To run the kitchen, they have recruited Thibaut Pouplard, whose career up to this point has been solidly hotel-focused. His last 10 years alone have consisted of stints at various Intercontinental Hotel branches around the world, most recently in Sanya and Shenzhen. That's probably good training for this gig, because he's overseeing two relatively broad concepts.

First there is Unico, a cocktail and tapas lounge. The menu plays off of a theme of compass coordinates. Take S-46°W-68°, for instance. That's Patagonia, and it is expressed through flavors like "Fresh Crab Meat with Avocado and Grapefruit" or "Clams with Smoked Eggplant Caviar and Criolla Sauce." Or there is S-38°W-64°, the Pampas, which features dishes like "Fresh Oyster with Passion Fruit and Coriander."

Naturally, the cocktail list follows the same theme with selections from the Caribbean (that's S-21° W-77°, in case you were wondering) like el Presidente (Havana three-year rum, homemade sweet vermouth, and grapefruit bitters, with an orange twist), or their signature Cosmopolitan de Malbec, once again from Patagonia. It all comes courtesy of Inés de los Santos, a mixology maven from Argentina with a couple of cocktail books under her belt, and Héktor Monroy a well-decorated barman in his own right. You might recognize his name from his previous position at Chicha.

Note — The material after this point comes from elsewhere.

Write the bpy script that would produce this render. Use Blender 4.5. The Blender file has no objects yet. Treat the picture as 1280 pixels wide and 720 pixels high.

Just beyond the partition is Colagreco's self-titled dining room. Here the focus shifts more toward Europe. Presentations bright and colorful; he seems to have a penchant for fresh flowers as a garnish. Mirazur's Mediterranean seaside locale clearly has an influence on the menu with a tartare of shrimp, scallops and oysters or stuffed red mullet over a chickpea stew. Other Mediterranean notes shine through in more subtle ways, like a dollop of polenta with his crispy-skinned farm raised piglet. South America, of course, also plays prominently with a selection of grass-fed steaks imported from Argentina and Uruguay. All are cooked over apple wood on an Argentine grill. And you can smell it's seductive smoky aroma from the moment you step into the elevator on the first floor. Elsewhere his homages to Latin America are more subtle, like a ganache topped with maté tea ice cream. It's a uniquely sweet, slightly tannic taste that marries beautifully with dark chocolate. Be sure to order it.

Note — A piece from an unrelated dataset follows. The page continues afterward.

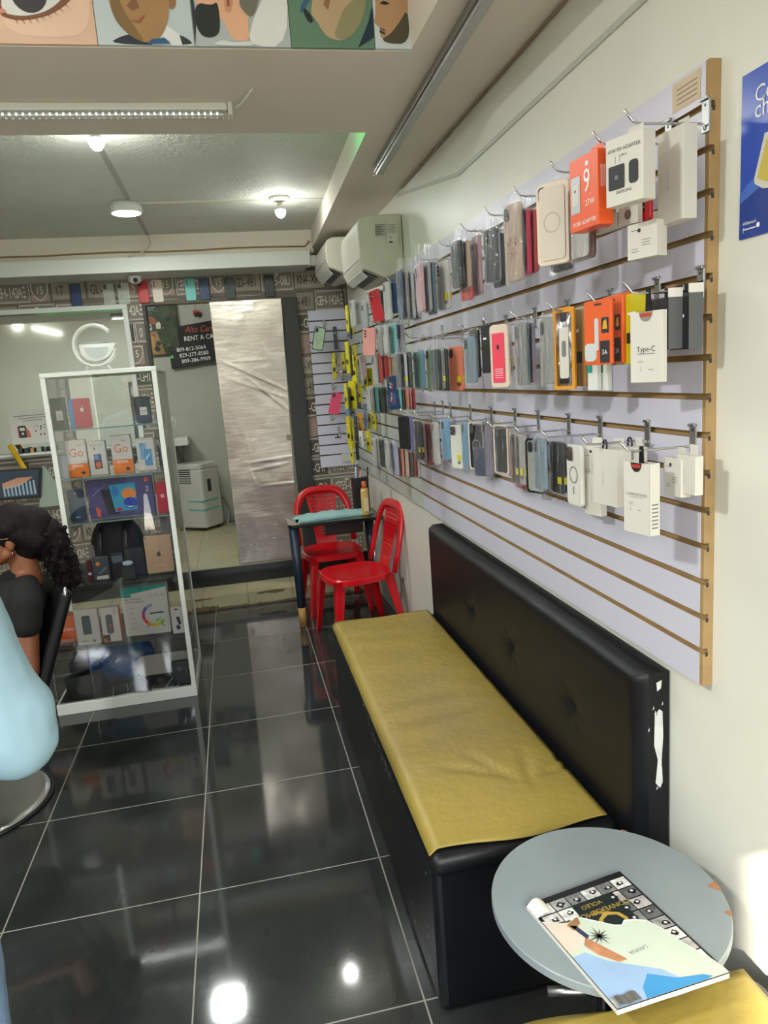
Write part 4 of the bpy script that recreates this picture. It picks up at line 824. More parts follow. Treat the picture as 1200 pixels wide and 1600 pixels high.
# ================================================================ AIR CONDITIONERS
def aircon(y0,y1,zt,zb,label,xf=.985,near=True):
    t=thing('air_conditioner',label,'air conditioner',(0,0,0))
    prof=[(XW-.003,zt),(xf+.045,zt-.002),(xf+.012,zt-.02),(xf,zt-.06),(xf+.003,zb+.085),(xf+.02,zb+.05),(xf+.13,zb+.002),(XW-.003,zb+.03)]
    mb=MB().mat(M_offw); mb.prism([(a,b) for a,b in prof],y0,y1,'y'); mb.build('housing',t,bevel=.008,seg=3)
    # air outlet: dark slot with louvre flap and grille vanes on the sloping underside
    a=Vector((xf+.026,zb+.047)); b=Vector((xf+.100,zb+.014)); d=(b-a).normalized(); n_=Vector((d.y,-d.x))
    if n_.y>0: n_=-n_
    def slab(p,q,h0,h1,ya,yb,m,nm,par):
        mm=MB().mat(m); P=p+n_*h0;Q=q+n_*h0;P2=p+n_*h1;Q2=q+n_*h1
        mm.prism([tuple(P),tuple(Q),tuple(Q2),tuple(P2)],ya,yb,'y'); return mm.build(nm,par)
    slab(a,b,-.002,.0015,y0+.05,y1-.05,M_inkd,'outlet',t)
    fl=slab(a-d*.012+n_*.004,a+d*.03+n_*.018,0,.005,y0+.05,y1-.05,M_white,'louvre_flap',t)
    mm=MB().mat(M_ink)
    for k in range(14):
        yy=y0+.08+k*(y1-y0-.16)/13; mm.prism([tuple(a+n_*.001),tuple(b+n_*.001),tuple(b+n_*.007),tuple(a+n_*.007)],yy,yy+.004,'y')
    for h0 in (.25,.75):
        P=a.lerp(b,h0); mm.prism([tuple(P+n_*.001),tuple(P+d*.002+n_*.001),tuple(P+d*.002+n_*.006),tuple(P+n_*.006)],y0+.08,y1-.08+.004,'y')
    mm.build('vane_row',t)
    # front panel seam
    mm=MB().mat(M_ink).box(xf-.0005,xf+.001,y0+.01,y1-.01,zb+.098,zb+.100); mm.build('panel_seam',t)
    if near:
        q=MB().mat(mat('label_grey','#b5b4ac',.5,var=0)); f=y0-.009
        q.mat(M_card).poly([(1.135,zt-.155),(1.192,zt-.155),(1.192,zt-.045),(1.135,zt-.045)],f)
        q.mat(M_ink)
        for k in range(7): q.poly([(1.075,zt-.055-.008*k),(1.125-.006*(k%3),zt-.055-.008*k),(1.125-.006*(k%3),zt-.051-.008*k),(1.075,zt-.051-.008*k)],f)
        for k in range(6): q.poly([(1.14,zt-.055-.008*k),(1.187-.008*(k%2),zt-.055-.008*k),(1.187-.008*(k%2),zt-.052-.008*k),(1.14,zt-.052-.008*k)],f-.0004)
        q.mat(M_ink); ringp(q,1.152,zt-.115,.005,.0075,f-.0004); q.mat(M_inkd).poly([(1.143,zt-.142),(1.163,zt-.142),(1.163,zt-.134),(1.143,zt-.134)],f-.0004)
        q.build('rating_label',t)
    return t
aircon(-.19,.37,2.412,2.10,'cream wall air conditioner with rating labels, nearer of two')
aircon(.80,1.42,2.49,2.255,'cream wall air conditioner in the corner, farther of two',xf=.955,near=False)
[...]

Atmosphere: Obviously, it's a far cry from its previous incarnation. Space by Three was never much to write home about. Naco has totally overhauled the place. The entrance is decked out in a quirky wooden cabinet motif. The hostess stand is behind a glass case displaying produce. The dining room proper is covered in classic dark wood panels with herringbone hardwood floors and black and white tiles. The decor seems to suck up most forms of natural light, so they've splashed it up here and there with colorful leather furnishings. The little jungle alcove complete with a parrot brightens things up a touch too.

Damage: In Unico you can expect to pay anywhere between 38 and 168rmb for tapas-sized portions. Cocktails range from a standard 70 kuai to a whopping 2800 for a sidecar mixed with l'Or de Jean Martell cognac. In Colagreco, starters are 108 to 208. Mains are 188 to 578 (and that's for lobster, which is always expensive). Grilled items are 198 to 258 and you can get a tomahawk for two at 888. There are a couple of degustations available as well -- seven courses for 788, 10 courses for 988. Everything has a 10 percent service charge attached to it as well.

Who's going: This is a restaurant owned by three dudes with big Rolodexes. Expect members of Shanghai's communications, design and F&B communities to be the tip of the spear. After that, you're typical blend of well-heeled Shanghai socialites.